The FDIC moves half of its 500 Washington, DC, employees to Chicago for the duration of World War II in response to President Roosevelt's request that civilian agencies make office space available in Washington.

April 27, 1942
FDR's Executive Order No. 9148 temporarily makes the FDIC the regulator of about 4,000 federal credit unions, allowing the Farm Credit Administration, which had supervised them, to concentrate on its core responsibilities during the war. In 1945, Congress made this decision permanent. But the FDIC believed that continuing as credit union regulator would detract from its main responsibilities of bank supervision and deposit insurance and that the public might erroneously believe that the FDIC insured credit union deposits, which were not covered by federal deposit insurance (that did not occur until 1970).
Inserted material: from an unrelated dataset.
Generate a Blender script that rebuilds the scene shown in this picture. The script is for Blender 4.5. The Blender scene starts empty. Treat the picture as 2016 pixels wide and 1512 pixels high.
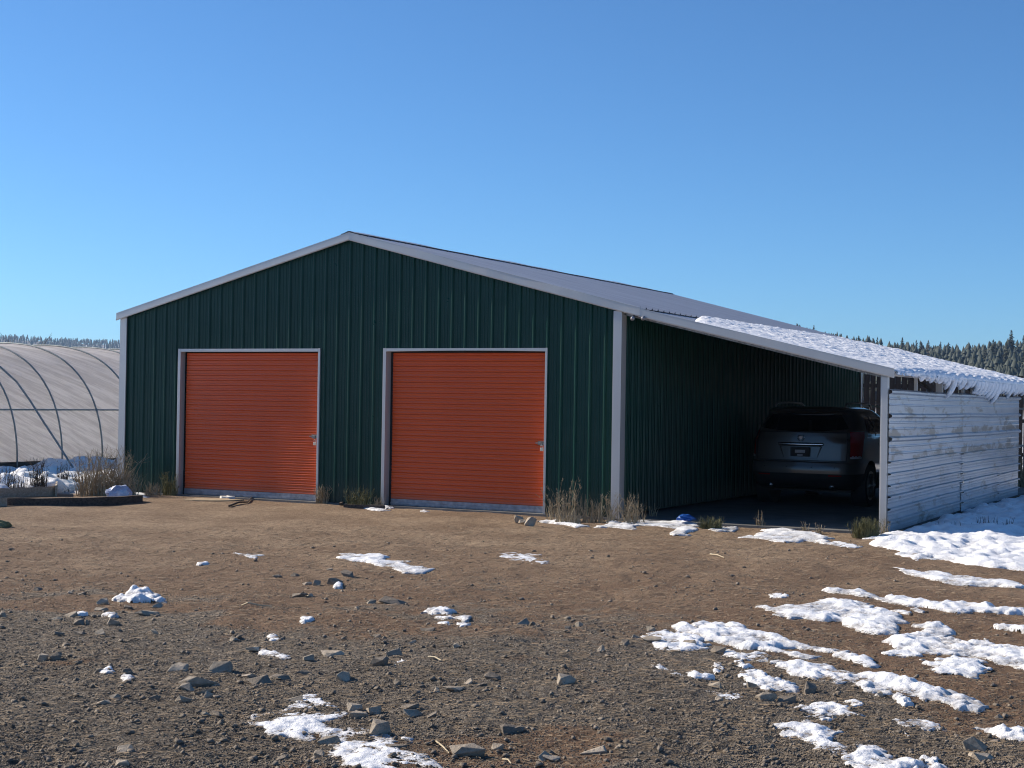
import bpy, bmesh, math, random
import numpy as np
from mathutils import Vector, Matrix

random.seed(7); rng = np.random.default_rng(7)
scene = bpy.context.scene
col = scene.collection

# ------------------------------------------------------------------ camera
F_PX, PITCH, ROLL, CAM_H = 2978.9, 0.0111, 0.0157, 1.639
cd = bpy.data.cameras.new("camera"); cam = bpy.data.objects.new("camera", cd); col.objects.link(cam)
cd.sensor_width = 36; cd.lens = 36 * F_PX / 2016; cd.clip_start = 0.1; cd.clip_end = 12000
_F = Vector((0, math.cos(PITCH), math.sin(PITCH))); _R0 = Vector((1, 0, 0)); _U0 = Vector((0, -math.sin(PITCH), math.cos(PITCH)))
_R = _R0 * math.cos(ROLL) + _U0 * math.sin(ROLL); _U = -_R0 * math.sin(ROLL) + _U0 * math.cos(ROLL)
cam.matrix_world = Matrix(((_R.x, _U.x, -_F.x, 0), (_R.y, _U.y, -_F.y, 0), (_R.z, _U.z, -_F.z, CAM_H), (0, 0, 0, 1)))
scene.camera = cam

# ------------------------------------------------------------------ light
TH = 0.4793                        # angle of the barn front to the picture plane
SUN_EL = math.radians(29.0)
graze = math.radians(2.7)          # how far the sun shines into the barn front
SD = Vector((math.cos(TH), -math.sin(TH), 0)); DD = Vector((math.sin(TH), math.cos(TH), 0))
travel = (SD * math.cos(graze) + DD * math.sin(graze)) * math.cos(SUN_EL) + Vector((0, 0, -math.sin(SUN_EL)))
sl = bpy.data.lights.new("sun", 'SUN'); sl.energy = 5.0; sl.angle = math.radians(0.5); sl.color = (1.0, 0.89, 0.75)
sun = bpy.data.objects.new("sun", sl); col.objects.link(sun)
sun.rotation_euler = travel.to_track_quat('-Z', 'Y').to_euler()
w = bpy.data.worlds.new("World"); scene.world = w; w.use_nodes = True
nt = w.node_tree; nt.nodes.clear()
sky = nt.nodes.new('ShaderNodeTexSky'); sky.sky_type = 'NISHITA'; sky.sun_disc = False
sky.sun_elevation = SUN_EL
sky.sun_rotation = math.atan2(-travel.x, -travel.y)
sky.altitude = 2000; sky.air_density = 1.0; sky.dust_density = 1.0; sky.ozone_density = 6.0
bg = nt.nodes.new('ShaderNodeBackground'); bg.inputs['Strength'].default_value = 0.096
wo = nt.nodes.new('ShaderNodeOutputWorld')
tint = nt.nodes.new('ShaderNodeMix'); tint.data_type = 'RGBA'; tint.blend_type = 'MULTIPLY'
tint.inputs[0].default_value = 1.0; tint.inputs[7].default_value = (0.64, 0.885, 1.0, 1)      # white balance of the picture
nt.links.new(sky.outputs[0], tint.inputs[6]); nt.links.new(tint.outputs[2], bg.inputs[0]); nt.links.new(bg.outputs[0], wo.inputs[0])
scene.view_settings.view_transform = 'Standard'; scene.view_settings.look = 'None'
scene.view_settings.exposure = 0.55; scene.view_settings.gamma = 1.0; scene.view_settings.use_curve_mapping = False
scene.cycles.filter_width = 1.1; scene.cycles.max_bounces = 8; scene.cycles.diffuse_bounces = 3; scene.cycles.glossy_bounces = 3
scene.cycles.transmission_bounces = 4; scene.cycles.transparent_max_bounces = 8

# ------------------------------------------------------------------ helpers
def hash2(ix, iy, seed):
    n = (ix.astype(np.int64) * 374761393 + iy.astype(np.int64) * 668265263 + seed * 1274126177) & 0xffffffff
    n = ((n ^ (n >> 13)) * 1274126177) & 0xffffffff
    n = ((n ^ (n >> 16)) * 2246822519) & 0xffffffff
    return ((n ^ (n >> 15)) & 0xffffff) / float(0xffffff)
def vnoise(x, y, seed=0):
    ix = np.floor(x); iy = np.floor(y); fx = x - ix; fy = y - iy
    fx = fx * fx * fx * (fx * (fx * 6 - 15) + 10); fy = fy * fy * fy * (fy * (fy * 6 - 15) + 10)
    a = hash2(ix, iy, seed); b = hash2(ix + 1, iy, seed); c = hash2(ix, iy + 1, seed); d = hash2(ix + 1, iy + 1, seed)
    return (a + (b - a) * fx) * (1 - fy) + (c + (d - c) * fx) * fy - 0.5
def fbm(x, y, wl, octs, seed=0, gain=0.5):
    t = np.zeros_like(x, dtype=float); a = 1.0; f = 1.0 / wl
    for o in range(octs):
        t += a * vnoise(x * f + 17.3 * o, y * f - 9.1 * o, seed + o); a *= gain; f *= 2.03
    return t
def sstep(a, b, x): 
    t = np.clip((x - a) / (b - a), 0, 1); return t * t * (3 - 2 * t)

def ray(px, py):
    d = _R * ((px - 1008) / F_PX) - _U * ((py - 756) / F_PX) + _F
    return d
def G(px, py, z=0.0):
    d = ray(px, py); t = (z - CAM_H) / d.z
    return Vector((d.x * t, d.y * t, z))
P0 = Vector((-6.5864, 25.6214, 0))
def to_local(p):
    r = Vector((p.x - P0.x, p.y - P0.y, 0)); return r.dot(SD), r.dot(DD)
def to_world(s, d, z=0): return P0 + SD * s + DD * d + Vector((0, 0, z))
def s_at(px, d, z):     # the s on the line (d,z) that shows at px: bisection
    pass
def side_d(px, s, z):   # depth along a line of constant s that shows at px
    lo, hi = -2.0, 40.0
    for _ in range(50):
        m = (lo + hi) / 2; p = to_world(s, m, z - CAM_H)
        x = 1008 + F_PX * p.dot(_R) / p.dot(_F)
        if x < px: lo = m
        else: hi = m
    return (lo + hi) / 2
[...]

Congress moved credit union regulation to the Federal Security Agency in 1948.
October 15, 1945

Preston Delano, the Comptroller of the Currency, becomes Acting Chairman of the FDIC. He serves until January 5, 1946.
https://www.occ.treas.gov/about/who-we-are/history/previous-comptrollers/bio-19-preston-delano.html
The insurance fund reaches $1 billion.

January 5, 1946

Maple T. Harl (1893-1957) becomes the third Chairman of the FDIC and serves until May 10, 1953. Harl had been on the FDIC's Board of Directors since 1945. Before joining the FDIC, Harl had been the State Bank Commissioner of Colorado. Earlier, Harl served as vice president of the Englewood State Bank and had organized a mortgage company, which later merged with the Denver Safe Deposit Company. A native of Missouri, Harl graduated from William Jewell College and was a student at the University of Chicago Law School, but he enlisted in the army when World War I broke out. He was injured during the Battle of the Argonne and later served as commander of the Disabled American Veterans.